The “trillions of rogue planets” story is intriguing, and it’s based on high-end astronomy. These are the very early days of this type of research, and it can be expected that theories will follow data until the research expands and refines.
The (very) general background to rogue planets
Some of these rogue planets are known to be very big, Jupiter-scale things. If so, it’s pretty safe to assume that there are also many smaller planets of this type. There are usually many more small stars than big stars, and more asteroids than planets, for example. Some people are also calling these things “brown dwarfs”, which is a bit wrong terminologically. A “brown dwarf” could also be a star.
The rogue planets don’t emit much light except in the infrared. They’re practically invisible. Some have been located using ingenious astronomical techniques, but not trillions, for that reason. Gravitational lensing is one of the methods. Something unseen but blotting out the stellar background as it transits is another.

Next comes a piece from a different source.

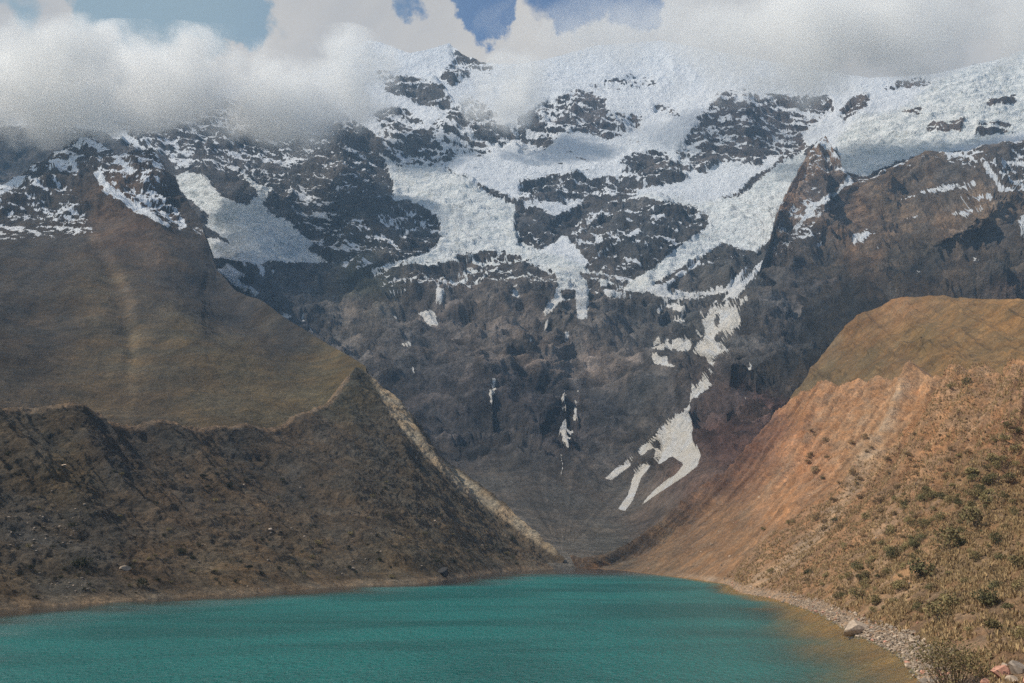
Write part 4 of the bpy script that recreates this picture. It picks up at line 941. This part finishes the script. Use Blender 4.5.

Another thing to explain here – Rogue planets were almost pure science fiction until about 15 years ago. The idea took a while to catch on with serious astronomy. The need was for an explanation for them, and the current theory is planets kicked out of systems by gravitational forces, which is a pretty safe, well-understood theory.
There definitely are a lot of planetary systems in our galaxy, in fact, 4000 at the very least, and more being discovered all the time. Most of these systems were discovered very recently. First it was a few, then thousands. Statistically, if one in a hundred systems throws out a rogue planet, it’d still be a lot of rogue planets.
An argument or so
Statistically, we don’t have a lot to work with here. The trouble with “trillions” is that it automatically goes to the extreme numerical outcome. That probably isn’t right. There are up to about 400 billion stars in the Milky Way galaxy. Not all of them have planets, and some are binary or even trinary systems. Most of the stars are in the center of the galaxy, which obscures a lot of information about them and possible planetary systems.
You can see where the problems start with calculating numbers of possible rogue planets. Using the 1 in 400 figure, that’d be about 4 billion rogue planets. The Milky Way is about 200,000 light years in radius.
You can see where this sort of logic goes. An average number of rogue planets can only be a guess. Based on these numbers, you’d get about half a trillion rogue planets over that huge area. If there were trillions, you’d get X number of rogue planets per light year. Not yet too plausible.
That sort of logic also fails to factor in the obvious multiple issues for huge numbers of rogue planets roaming the galaxy:
*If the rogue planets are roaming in the center of the galaxy, they’re subjected to a lot of gravitational stresses. Any trajectory could change quite easily, and quickly.
*Big stars, multiple star systems and other rogue planets or big asteroids could destroy them.
*The plasma in interstellar space isn’t exactly a welcoming environment. Those energies, recently encountered by the Voyagers, could be quite destructive.
*Some planets could be captured by star systems, in fact that’s an unavoidable option.
*The rogue planets could even be kicked out of the galaxy, as one star recently spotted seems to be doing.
*Roaming black holes could break them up.
Population mechanics
Over the 13 billion years of the existence of the galaxy, a lot must have happened in that time to dictate exactly how many of rogue planets there are. The population could expand and contract. Supernovae could add more free planets as stars explode. The planets could go off on eccentric orbits, and then meet whatever fate is in store.
Overall, though, the galaxy is likely to be a tough place to survive for any sort of free-ranging object, planet, comet, star, grains of dust, or whatever. If there really are that many rogue planets around, how do they survive?
The bigger an object is, the tougher it is to avoid possible contacts with big, powerful forces. There probably is a survival mechanism, but there’s nowhere near enough information yet to see how it works.
The other big question is where these planets are likely to be. It’s fair to assume that higher populations of star systems would produce more rogue planets, for instance. Rogue planets would also be affected by the action of the galactic disk, too, and would have to follow it. Pinning down populations of rogue planets is likely to be a tough task.
I’d be a little thoughtful on this subject in the course of study. There’s no clear evidence that the Sun has ever encountered them in its 4.5 billion years of life or that they’ve impacted the solar system any time recently. We’re quite a distance from the center of the galaxy, too, so local populations of rogue planets should be lower.